#### Material to process

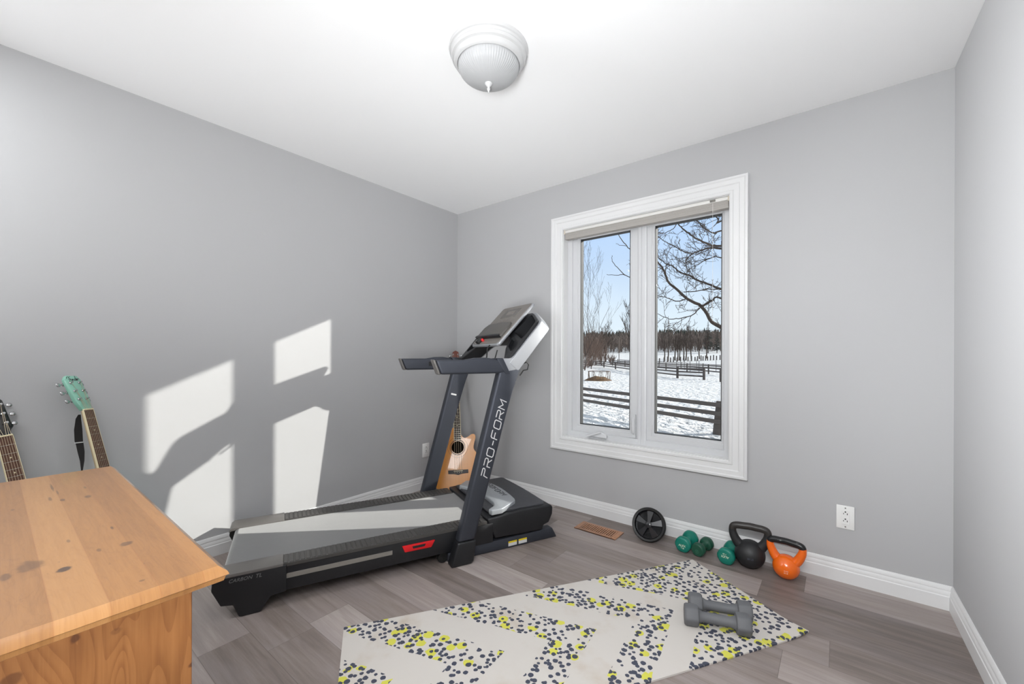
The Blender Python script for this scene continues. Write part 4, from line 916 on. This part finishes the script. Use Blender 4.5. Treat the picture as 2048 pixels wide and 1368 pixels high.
def ontext(t, M, body, mat, R, zc, ang, el_, size, dy=0.0):
    """lettering lying on the round body, facing direction ang (about z) and el_ up"""
    d = V3((math.cos(ang) * math.cos(el_), math.sin(ang) * math.cos(el_), math.sin(el_)))
    x = V3((-math.sin(ang), math.cos(ang), 0)); y = d.cross(x)
    m = frame(V3((0, 0, zc)) + d * (R + 0.0002) + y * dy, x, y); text(body, 'lettering', mat, t, m, size, th=0.0008)
ontext(k1, None, '25 LB', M_ktxt, 0.0735, 0.070, math.radians(-88), 0.0, 0.013)
k2 = kettlebell('small orange kettlebell with a chipped black handle, right end of the row', Matrix.Translation((2.561, -0.139, 0)) @ Matrix.Rotation(math.radians(-6), 4, 'Z'), 0.0605, 0.069, 0.202, 0.0170, M_orange, M_chip, 0.235, 0.058)
M_ptxt = mkmat('pale_peach_lettering', (250, 205, 175), 0.5, build=noisy(0.03, 60))
ontext(k2, None, '10 KG', M_ptxt, 0.0605, 0.058, math.radians(-80), -0.10, 0.0075, 0.006)
ontext(k2, None, '22 LB', M_ptxt, 0.0605, 0.058, math.radians(-80), -0.14, 0.0075, -0.002)
# grey hex dumbbells on the mat
def hexdb(label, a, b, zz, R, L):
    a = V3(a); b = V3(b); d = (b - a); d.normalize(); mid = (a + b) / 2
    dumbbell('dumbbell', label, frame((mid.x, mid.y, zz), d, V3((-d.y, d.x, 0))), L, 6, R, 0.0200, M_greyv, 0.056, 'grey hexagonal dumbbells on the exercise mat', kr=0.22)
hexdb('grey hex dumbbell on the exercise mat, the nearer of the pair', (2.255, -0.853, 0), (2.497, -0.765, 0), 0.0075, 0.0450, 0.250)
hexdb('grey hex dumbbell on the exercise mat, the farther of the pair', (2.246, -0.754, 0), (2.485, -0.667, 0), 0.0075, 0.0450, 0.248)

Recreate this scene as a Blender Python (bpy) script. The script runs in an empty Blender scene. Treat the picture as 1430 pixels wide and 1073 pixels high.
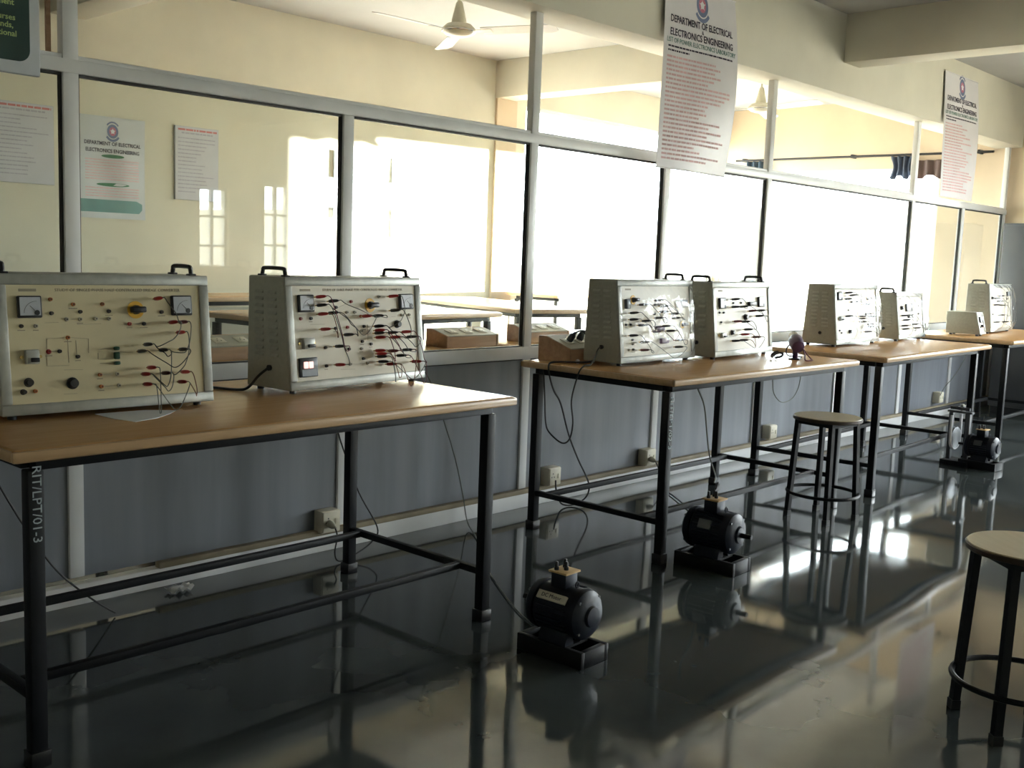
import bpy, bmesh, math, random
import numpy as np
from mathutils import Vector, Matrix
random.seed(7)
SC = bpy.context.scene
COL = SC.collection
PI = math.pi

# ------------------------------------------------------------------ materials
def _nt(name):
    m = bpy.data.materials.new(name); m.use_nodes = True
    nt = m.node_tree
    return m, nt, nt.nodes['Principled BSDF'], nt.nodes['Material Output']

def mat(name, col, rough=.5, metal=0., var=.06, scale=8., bump=0., bscale=60., spec=.5, emit=0., stretch=(1,1,1), coat=0.):
    m, nt, b, out = _nt(name)
    b.inputs['Roughness'].default_value = rough
    b.inputs['Metallic'].default_value = metal
    b.inputs['Specular IOR Level'].default_value = spec
    b.inputs['Coat Weight'].default_value = coat
    tc = nt.nodes.new('ShaderNodeTexCoord')
    mp = nt.nodes.new('ShaderNodeMapping'); mp.inputs['Scale'].default_value = stretch
    nt.links.new(tc.outputs['Object'], mp.inputs[0])
    nz = nt.nodes.new('ShaderNodeTexNoise'); nz.inputs['Scale'].default_value = scale; nz.inputs['Detail'].default_value = 4
    nt.links.new(mp.outputs[0], nz.inputs['Vector'])
    r = nt.nodes.new('ShaderNodeValToRGB')
    c0 = [max(0, c*(1-var*2)) for c in col]; c1 = [min(1, c*(1+var*2)) for c in col]
    r.color_ramp.elements[0].position = .3; r.color_ramp.elements[1].position = .7
    r.color_ramp.elements[0].color = (*c0, 1); r.color_ramp.elements[1].color = (*c1, 1)
    nt.links.new(nz.outputs['Fac'], r.inputs[0]); nt.links.new(r.outputs[0], b.inputs['Base Color'])
    if bump:
        n2 = nt.nodes.new('ShaderNodeTexNoise'); n2.inputs['Scale'].default_value = bscale; n2.inputs['Detail'].default_value = 3
        nt.links.new(tc.outputs['Object'], n2.inputs['Vector'])
        bp = nt.nodes.new('ShaderNodeBump'); bp.inputs['Strength'].default_value = bump; bp.inputs['Distance'].default_value = .01
        nt.links.new(n2.outputs['Fac'], bp.inputs['Height']); nt.links.new(bp.outputs[0], b.inputs['Normal'])
    if emit:
        b.inputs['Emission Color'].default_value = (*col, 1); b.inputs['Emission Strength'].default_value = emit
    return m

def glass_mat(name, tint=(.96, .98, .97), rough=0., bump=0., ior=1.5):
    m = bpy.data.materials.new(name); m.use_nodes = True; nt = m.node_tree
    nt.nodes.remove(nt.nodes['Principled BSDF']); out = nt.nodes['Material Output']
    tr = nt.nodes.new('ShaderNodeBsdfTransparent'); tr.inputs[0].default_value = (*tint, 1)
    gl = nt.nodes.new('ShaderNodeBsdfGlossy'); gl.inputs['Roughness'].default_value = rough
    fr = nt.nodes.new('ShaderNodeFresnel')
    ge = nt.nodes.new('ShaderNodeNewGeometry'); mr = nt.nodes.new('ShaderNodeMapRange')   # same reflectance from both sides of the sheet
    mr.inputs['To Min'].default_value = ior; mr.inputs['To Max'].default_value = 1/ior
    nt.links.new(ge.outputs['Backfacing'], mr.inputs['Value']); nt.links.new(mr.outputs[0], fr.inputs[0])
    mx = nt.nodes.new('ShaderNodeMixShader')
    nt.links.new(fr.outputs[0], mx.inputs[0]); nt.links.new(tr.outputs[0], mx.inputs[1]); nt.links.new(gl.outputs[0], mx.inputs[2])
    nt.links.new(mx.outputs[0], out.inputs[0])
    if bump:
        tc = nt.nodes.new('ShaderNodeTexCoord'); nz = nt.nodes.new('ShaderNodeTexNoise'); nz.inputs['Scale'].default_value = 9
        nt.links.new(tc.outputs['Object'], nz.inputs['Vector'])
        bp = nt.nodes.new('ShaderNodeBump'); bp.inputs['Strength'].default_value = bump; bp.inputs['Distance'].default_value = .05
        nt.links.new(nz.outputs['Fac'], bp.inputs['Height']); nt.links.new(bp.outputs[0], gl.inputs['Normal']); nt.links.new(bp.outputs[0], fr.inputs['Normal'])
    return m

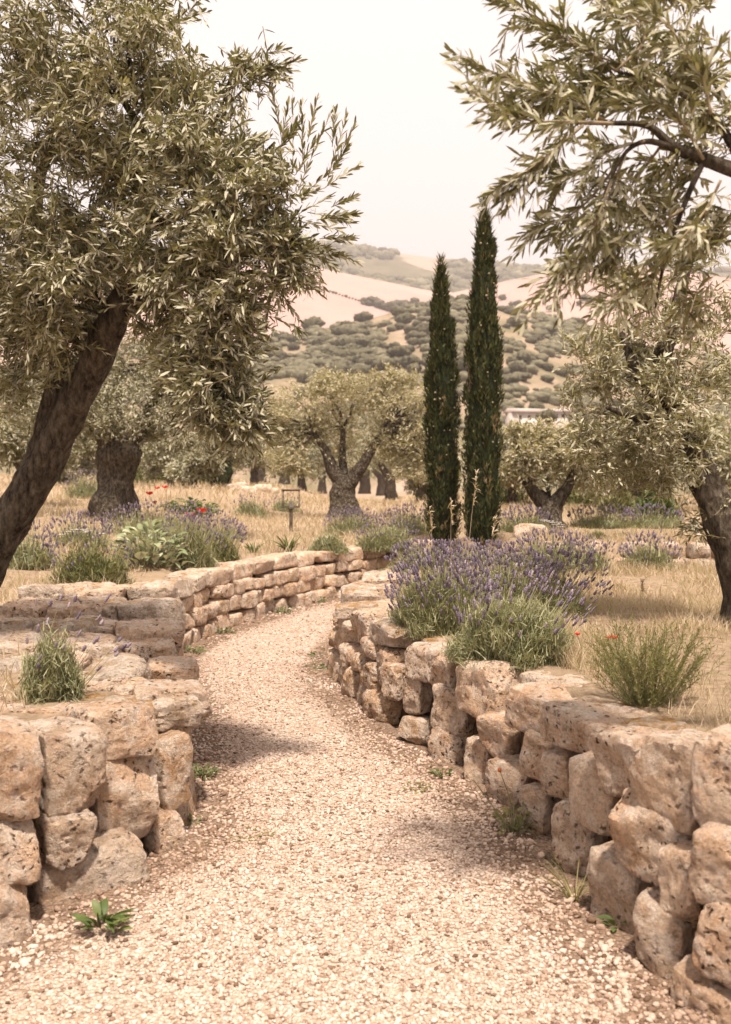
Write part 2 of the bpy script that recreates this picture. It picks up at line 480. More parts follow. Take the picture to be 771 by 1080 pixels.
# ------------------------------------------------------------------ gravel (stuff)
def ico():
    t = (1 + 5 ** 0.5) / 2
    v = np.array([(-1, t, 0), (1, t, 0), (-1, -t, 0), (1, -t, 0), (0, -1, t), (0, 1, t), (0, -1, -t), (0, 1, -t), (t, 0, -1), (t, 0, 1), (-t, 0, -1), (-t, 0, 1)], float)
    v /= np.linalg.norm(v[0])
    f = np.array([(0, 11, 5), (0, 5, 1), (0, 1, 7), (0, 7, 10), (0, 10, 11), (1, 5, 9), (5, 11, 4), (11, 10, 2), (10, 7, 6), (7, 1, 8), (3, 9, 4), (3, 4, 2), (3, 2, 6), (3, 6, 8), (3, 8, 9), (4, 9, 5), (2, 4, 11), (6, 2, 10), (8, 6, 7), (9, 8, 1)])
    return v, f
def gravel():
    P = []
    for y0, y1, dens, s0, s1 in ((1.7, 3.4, 9000, 0.004, 0.0105), (3.4, 5.2, 6500, 0.0045, 0.0105), (5.2, 8.0, 3600, 0.005, 0.0105), (8.0, 13.0, 1100, 0.006, 0.012)):
        n = int(dens * 5.0 * (y1 - y0))
        x = rng.uniform(-2.3, 2.7, n); y = rng.uniform(y0, y1, n)
        k = inside(x, y, POLY)
        x, y = x[k], y[k]
        u, v = proj(np.stack([x, y, 0 * x], 1))
        k = (u > -30) & (u < 800) & (v < 1110)
        x, y = x[k], y[k]
        # bare dirty patches with fewer stones
        keep = np.array([0.35 + 1.5 * mnoise.noise((a * 1.7, b * 1.7, 9)) for a, b in zip(x, y)])
        k = rng.random(len(x)) < np.clip(keep + 0.6, 0.35, 1)
        x, y = x[k], y[k]
        e = edge_dist(x, y)
        k = rng.random(len(x)) < np.clip(.35 + e / .6, 0, 1)
        x, y, e = x[k], y[k], e[k]
        s = s0 + (s1 - s0) * rng.random(len(x)) ** 2.2
        s *= 1 + .9 * np.clip(1 - e / 0.35, 0, 1) * rng.random(len(x))
        P.append((x, y, s))
    x = np.concatenate([p[0] for p in P]); y = np.concatenate([p[1] for p in P]); s = np.concatenate([p[2] for p in P])
    n = len(x)
    V, F = ico()
    z = np.array([0.024 + 0.012 * mnoise.noise((a * 2.2, b * 2.2, 5)) + 0.006 * mnoise.noise((a * 9, b * 9, 1)) for a, b in zip(x, y)])
    # random rotation + anisotropic scale
    jit = V[None] * (1 + rng.uniform(-0.28, 0.28, (n, 12, 1)))
    ax = rng.normal(size=(n, 3)); ax /= np.linalg.norm(ax, axis=1, keepdims=True)
    sc = np.stack([rng.uniform(0.9, 1.5, n), rng.uniform(0.7, 1.1, n), rng.uniform(0.5, 0.85, n)], 1)
    v = jit * sc[:, None]
    a = rng.uniform(0, 6.283, n); tilt = rng.normal(0, 0.35, n)
    ca, sa, ct, st = np.cos(a), np.sin(a), np.cos(tilt), np.sin(tilt)
    y2 = v[..., 1] * ct[:, None] - v[..., 2] * st[:, None]
    z2 = v[..., 1] * st[:, None] + v[..., 2] * ct[:, None]
    x3 = v[..., 0] * ca[:, None] - y2 * sa[:, None]
    y3 = v[..., 0] * sa[:, None] + y2 * ca[:, None]
    v = np.stack([x3, y3, z2], -1) * s[:, None, None]
    v += np.stack([x, y, z + s * rng.uniform(-0.1, 0.5, n)], 1)[:, None]
    f = F[None] + (np.arange(n) * 12)[:, None, None]
    e = edge_dist(x, y); pn = np.array([mnoise.noise((a * 2.3, b * 2.3, 31)) for a, b in zip(x, y)])
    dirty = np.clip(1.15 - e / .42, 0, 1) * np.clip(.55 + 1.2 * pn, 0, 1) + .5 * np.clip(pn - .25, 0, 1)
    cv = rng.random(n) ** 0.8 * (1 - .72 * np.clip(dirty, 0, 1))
    col = np.repeat(cv, 12)
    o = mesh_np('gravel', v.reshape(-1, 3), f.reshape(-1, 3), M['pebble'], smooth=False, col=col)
    tag(o, 'loose pale limestone gravel covering the path', 'gravel', kind='stuff')
gravel()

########

#### The problem
Only those lines running from the one containing "M['pebble'], smooth=False, col=col)" through the last line of the data above are to be copied, exactly, with both ends included.

#### Answer to this exercise
    o = mesh_np('gravel', v.reshape(-1, 3), f.reshape(-1, 3), M['pebble'], smooth=False, col=col)
    tag(o, 'loose pale limestone gravel covering the path', 'gravel', kind='stuff')
gravel()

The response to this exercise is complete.